Archaeologies of the future - the desire called utopia and other science fictions: A review essay

Christian De Cock, Swansea University

As Fredric Jameson (2005) engages exhaustively with the key conference theme, it seems rather appropriate to make connections with what I consider to be his best book in years. What seizes Jameson’s attention in utopian (science) fiction is the sheer possibility of trying to figure a radical break with the present. Any figuration of the future is bound to fail (there can be no ‘original’ future if the imaginable future must be fashioned out of the tainted materials of the present); but in doing so it draws our gaze to the limitations of the present, and thus acts as a negative critique of it. As he puts it:

The utopian text is not supposed to produce synthesis all by itself or to represent it: that is matter for human history and for collective praxis. It is supposed only to produce the requirement of the synthesis, to open the space into which it is to be imagined (p. 410)”.

In discussing the possibility of a radical break – “a sudden collective movement of the people that can never be predicted in advance, that strikes the least likely place and the least likely collective agents or actors (p.335)” he strays into terrain obsessively explored by Žižek: that of the ‘(authentic) act’, the difference that really makes a difference. Thus, once again (cf. De Cock & Volkmann, 2002), I aim to employ Žižek as ghost reader of the book I’m reviewing.
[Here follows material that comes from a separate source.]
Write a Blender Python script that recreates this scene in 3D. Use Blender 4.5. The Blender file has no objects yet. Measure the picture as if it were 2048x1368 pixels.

The fact that Jameson recently wrote a review on Žižek’s (2006) self-declared ‘magnum opus’ (LRB, 17 September 2006), not to mention the location of the SCOS conference itself, makes the exercise delightfully incestuous… a very productive kind of incest I will argue (of course). All this takes us far away from the conceptualisation of Utopia as a “blueprint for a desired world” (Grey and Garsten, 2002, p.10) which seems to pervade both the mainstream and critical literature in Organization and Management Studies. The implication, from a critical perspective, seems to be that it is futile to imagine or envisage any ‘alternative’ to the present because it will be just as oppressive as what we have now (e.g. WOBS, 2001, p.xxxiv). Jameson (2005) suggests an alternative devoid of any such resignation:

Disruption is, then, the name for a new discursive strategy, and Utopia is the form such disruption necessarily takes… The Utopian form itself is the answer to the universal ideological conviction that no alternative is possible, that there is no alternative to the system. But it asserts this by forcing us to think the break itself, and not by offering a more traditional picture of what things would be like after the break (p.233)”.

References:

De Cock, C. & Volkmann, C. R. (2002). ‘Of Language, Limits and Secrets’, ephemera, 2 (4), p.357-371.
Grey, C. and C. Garsten (2002). ‘Organized and disorganized utopias: an essay on presumption’, In M. Parker (Ed.),Utopia and Organization, pp.9-23. Oxford: Blackwell.
Jameson, F. (2005). Archaeologies of the future: The desire called utopia and other science fictions. London: Verso.
WOBS (2001). Organizational Studies: Critical Perspectives on Business and Management (4 volumes). London: Routledge.
Žižek, S. (2006). The Parallax View. Cambridge (MA): MIT.